Exercise =
Quote the whole listing word for word. Do not include the pictures.

Data provided =
(begin)
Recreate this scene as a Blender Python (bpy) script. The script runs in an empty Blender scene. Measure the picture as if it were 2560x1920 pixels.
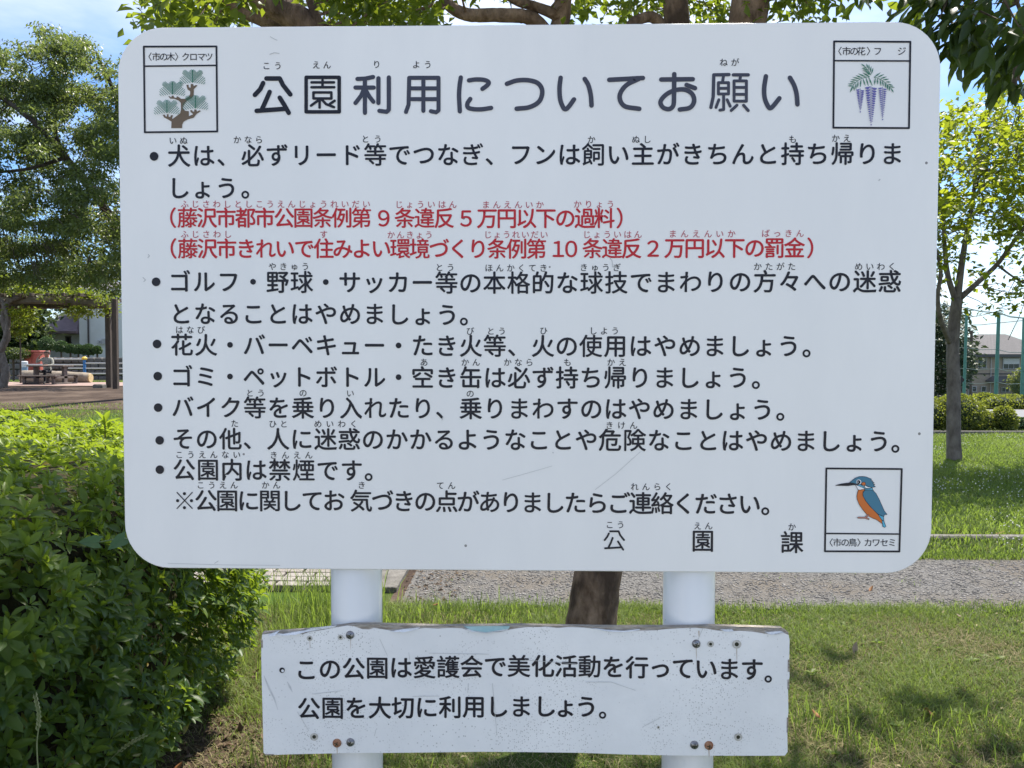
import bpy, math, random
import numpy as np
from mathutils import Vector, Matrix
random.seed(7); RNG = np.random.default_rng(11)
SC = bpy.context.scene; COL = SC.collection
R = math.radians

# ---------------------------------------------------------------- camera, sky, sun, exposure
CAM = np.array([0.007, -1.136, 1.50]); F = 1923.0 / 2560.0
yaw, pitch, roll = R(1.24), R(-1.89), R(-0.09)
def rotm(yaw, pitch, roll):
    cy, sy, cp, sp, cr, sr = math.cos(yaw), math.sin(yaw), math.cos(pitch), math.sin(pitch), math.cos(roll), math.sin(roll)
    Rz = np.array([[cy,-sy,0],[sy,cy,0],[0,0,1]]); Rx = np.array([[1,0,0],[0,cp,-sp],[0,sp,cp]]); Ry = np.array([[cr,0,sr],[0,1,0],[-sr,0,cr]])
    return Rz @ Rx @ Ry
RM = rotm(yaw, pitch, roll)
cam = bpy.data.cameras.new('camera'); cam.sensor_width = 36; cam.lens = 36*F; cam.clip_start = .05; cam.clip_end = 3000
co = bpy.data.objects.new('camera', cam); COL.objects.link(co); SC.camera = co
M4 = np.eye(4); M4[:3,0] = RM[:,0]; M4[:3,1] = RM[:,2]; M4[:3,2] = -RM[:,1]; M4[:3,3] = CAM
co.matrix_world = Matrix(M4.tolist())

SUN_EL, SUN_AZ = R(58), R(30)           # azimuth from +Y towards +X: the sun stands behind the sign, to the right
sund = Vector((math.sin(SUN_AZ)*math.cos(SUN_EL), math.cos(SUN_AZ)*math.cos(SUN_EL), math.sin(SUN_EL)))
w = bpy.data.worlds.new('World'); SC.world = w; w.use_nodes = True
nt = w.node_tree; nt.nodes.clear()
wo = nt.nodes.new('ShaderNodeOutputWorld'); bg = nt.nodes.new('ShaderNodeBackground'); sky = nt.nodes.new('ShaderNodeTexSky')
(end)
The output =
Recreate this scene as a Blender Python (bpy) script. The script runs in an empty Blender scene. Measure the picture as if it were 2560x1920 pixels.
import bpy, math, random
import numpy as np
from mathutils import Vector, Matrix
random.seed(7); RNG = np.random.default_rng(11)
SC = bpy.context.scene; COL = SC.collection
R = math.radians

# ---------------------------------------------------------------- camera, sky, sun, exposure
CAM = np.array([0.007, -1.136, 1.50]); F = 1923.0 / 2560.0
yaw, pitch, roll = R(1.24), R(-1.89), R(-0.09)
def rotm(yaw, pitch, roll):
    cy, sy, cp, sp, cr, sr = math.cos(yaw), math.sin(yaw), math.cos(pitch), math.sin(pitch), math.cos(roll), math.sin(roll)
    Rz = np.array([[cy,-sy,0],[sy,cy,0],[0,0,1]]); Rx = np.array([[1,0,0],[0,cp,-sp],[0,sp,cp]]); Ry = np.array([[cr,0,sr],[0,1,0],[-sr,0,cr]])
    return Rz @ Rx @ Ry
RM = rotm(yaw, pitch, roll)
cam = bpy.data.cameras.new('camera'); cam.sensor_width = 36; cam.lens = 36*F; cam.clip_start = .05; cam.clip_end = 3000
co = bpy.data.objects.new('camera', cam); COL.objects.link(co); SC.camera = co
M4 = np.eye(4); M4[:3,0] = RM[:,0]; M4[:3,1] = RM[:,2]; M4[:3,2] = -RM[:,1]; M4[:3,3] = CAM
co.matrix_world = Matrix(M4.tolist())

SUN_EL, SUN_AZ = R(58), R(30)           # azimuth from +Y towards +X: the sun stands behind the sign, to the right
sund = Vector((math.sin(SUN_AZ)*math.cos(SUN_EL), math.cos(SUN_AZ)*math.cos(SUN_EL), math.sin(SUN_EL)))
w = bpy.data.worlds.new('World'); SC.world = w; w.use_nodes = True
nt = w.node_tree; nt.nodes.clear()
wo = nt.nodes.new('ShaderNodeOutputWorld'); bg = nt.nodes.new('ShaderNodeBackground'); sky = nt.nodes.new('ShaderNodeTexSky')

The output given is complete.